In order to present a uniform system access model to the user when multiple networks are present, and to control access to certain generic system resources such as the password caching subsystem, a system logon facility is implemented in Windows 95. This has a dialog similar to the logon in Windows for Workgroups. Individual NPs have entrypoints which are called for logon and logoff, which can perform network-specific operations, optionally using the same information (username and password) provided for the system logon or providing additional UI. Since logging off may imply unloading the user's profile (user-specific registry keys), applications are shut down at logoff exactly as if the user had chosen to exit Windows. System components and service applications can detect logon and logoff by listening for the WM_USERCHANGED message to be broadcast.
Because a logon can fail, the user may be logged on to some networks but not others. If the user subsequently tries to use a resource on a network where logon was unsuccessful, the logon is handled as part of the authentication process for that resource.

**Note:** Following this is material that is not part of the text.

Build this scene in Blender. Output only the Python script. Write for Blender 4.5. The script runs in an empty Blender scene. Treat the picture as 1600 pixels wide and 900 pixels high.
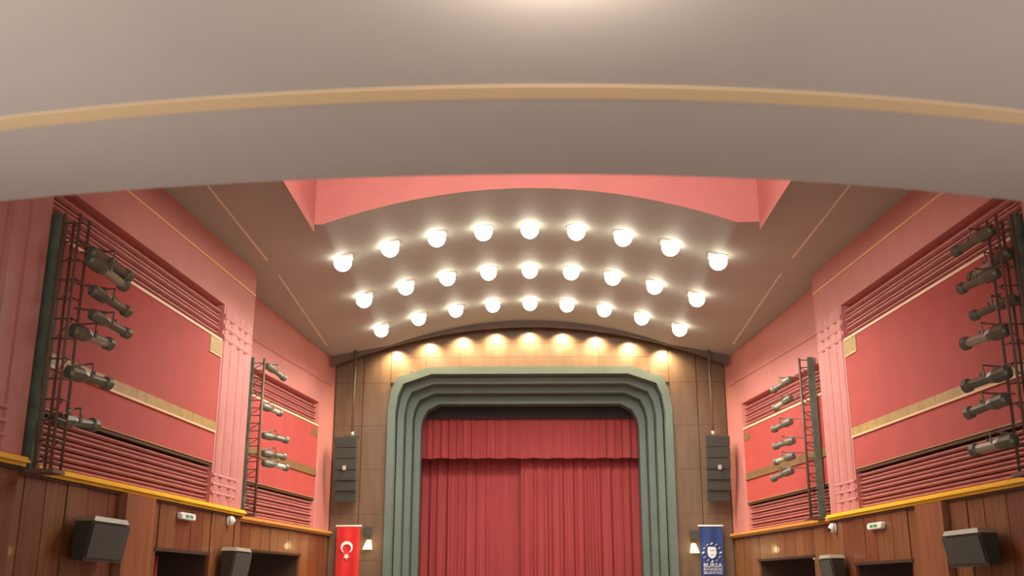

The user may also have a User Profile (per-user portion of the registry) stored on a network server. Since logon to that network is probably required before the profile can be accessed, one NP can be designated the Primary Logon Provider. That NP is responsible for displaying the logon UI (a service is provided to display a standard dialog) and returning the username and password to MPR. The user is logged on to that network, the profile is loaded, and then logon occurs for other networks.
Logon can also occur when a new network card or other transmission medium is made available to the system (for example, hot-docking a portable, inserting a PCMCIA card, or establishing a dial-up connection). All network providers are called to perform additional logon in these scenarios.